======== Material ========

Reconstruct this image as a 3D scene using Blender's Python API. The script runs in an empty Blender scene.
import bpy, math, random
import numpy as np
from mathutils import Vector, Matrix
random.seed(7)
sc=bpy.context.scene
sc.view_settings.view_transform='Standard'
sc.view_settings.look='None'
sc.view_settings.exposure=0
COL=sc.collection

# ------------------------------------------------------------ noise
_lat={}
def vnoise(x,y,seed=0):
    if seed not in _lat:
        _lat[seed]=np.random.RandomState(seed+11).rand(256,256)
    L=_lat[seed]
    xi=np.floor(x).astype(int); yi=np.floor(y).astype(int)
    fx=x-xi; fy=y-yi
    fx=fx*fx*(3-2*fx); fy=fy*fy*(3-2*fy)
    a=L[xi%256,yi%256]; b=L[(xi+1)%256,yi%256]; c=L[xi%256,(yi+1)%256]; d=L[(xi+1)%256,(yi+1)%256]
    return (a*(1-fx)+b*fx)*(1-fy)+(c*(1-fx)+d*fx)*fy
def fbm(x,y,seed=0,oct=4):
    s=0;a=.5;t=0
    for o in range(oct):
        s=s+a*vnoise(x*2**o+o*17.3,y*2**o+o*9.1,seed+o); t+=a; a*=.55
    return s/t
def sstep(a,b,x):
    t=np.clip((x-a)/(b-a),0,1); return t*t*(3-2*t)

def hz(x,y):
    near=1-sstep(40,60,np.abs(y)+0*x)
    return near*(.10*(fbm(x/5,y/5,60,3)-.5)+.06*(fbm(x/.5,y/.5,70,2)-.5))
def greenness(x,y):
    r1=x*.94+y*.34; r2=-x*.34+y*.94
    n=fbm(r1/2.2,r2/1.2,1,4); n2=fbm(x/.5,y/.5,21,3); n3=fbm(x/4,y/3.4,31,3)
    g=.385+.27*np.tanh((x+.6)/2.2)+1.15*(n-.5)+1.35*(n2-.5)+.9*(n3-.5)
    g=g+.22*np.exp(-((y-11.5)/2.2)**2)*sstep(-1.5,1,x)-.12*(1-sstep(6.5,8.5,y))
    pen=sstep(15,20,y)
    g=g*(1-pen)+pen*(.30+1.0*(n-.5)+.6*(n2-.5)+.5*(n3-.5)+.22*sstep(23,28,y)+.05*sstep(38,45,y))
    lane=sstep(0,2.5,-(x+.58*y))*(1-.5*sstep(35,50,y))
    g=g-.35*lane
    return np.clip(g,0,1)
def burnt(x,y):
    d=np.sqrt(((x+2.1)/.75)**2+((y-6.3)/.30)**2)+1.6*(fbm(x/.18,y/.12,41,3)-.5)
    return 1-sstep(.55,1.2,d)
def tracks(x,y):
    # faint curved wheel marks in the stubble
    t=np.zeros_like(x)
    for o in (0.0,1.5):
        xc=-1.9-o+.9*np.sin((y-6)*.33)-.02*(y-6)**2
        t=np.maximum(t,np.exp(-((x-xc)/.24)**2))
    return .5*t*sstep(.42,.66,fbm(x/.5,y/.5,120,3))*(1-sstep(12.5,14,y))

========

Problem to work on :: Beginning at the first line above, repeat exactly until the line containing "COL=sc.collection", which is included.

The result ::
Reconstruct this image as a 3D scene using Blender's Python API. The script runs in an empty Blender scene.
import bpy, math, random
import numpy as np
from mathutils import Vector, Matrix
random.seed(7)
sc=bpy.context.scene
sc.view_settings.view_transform='Standard'
sc.view_settings.look='None'
sc.view_settings.exposure=0
COL=sc.collection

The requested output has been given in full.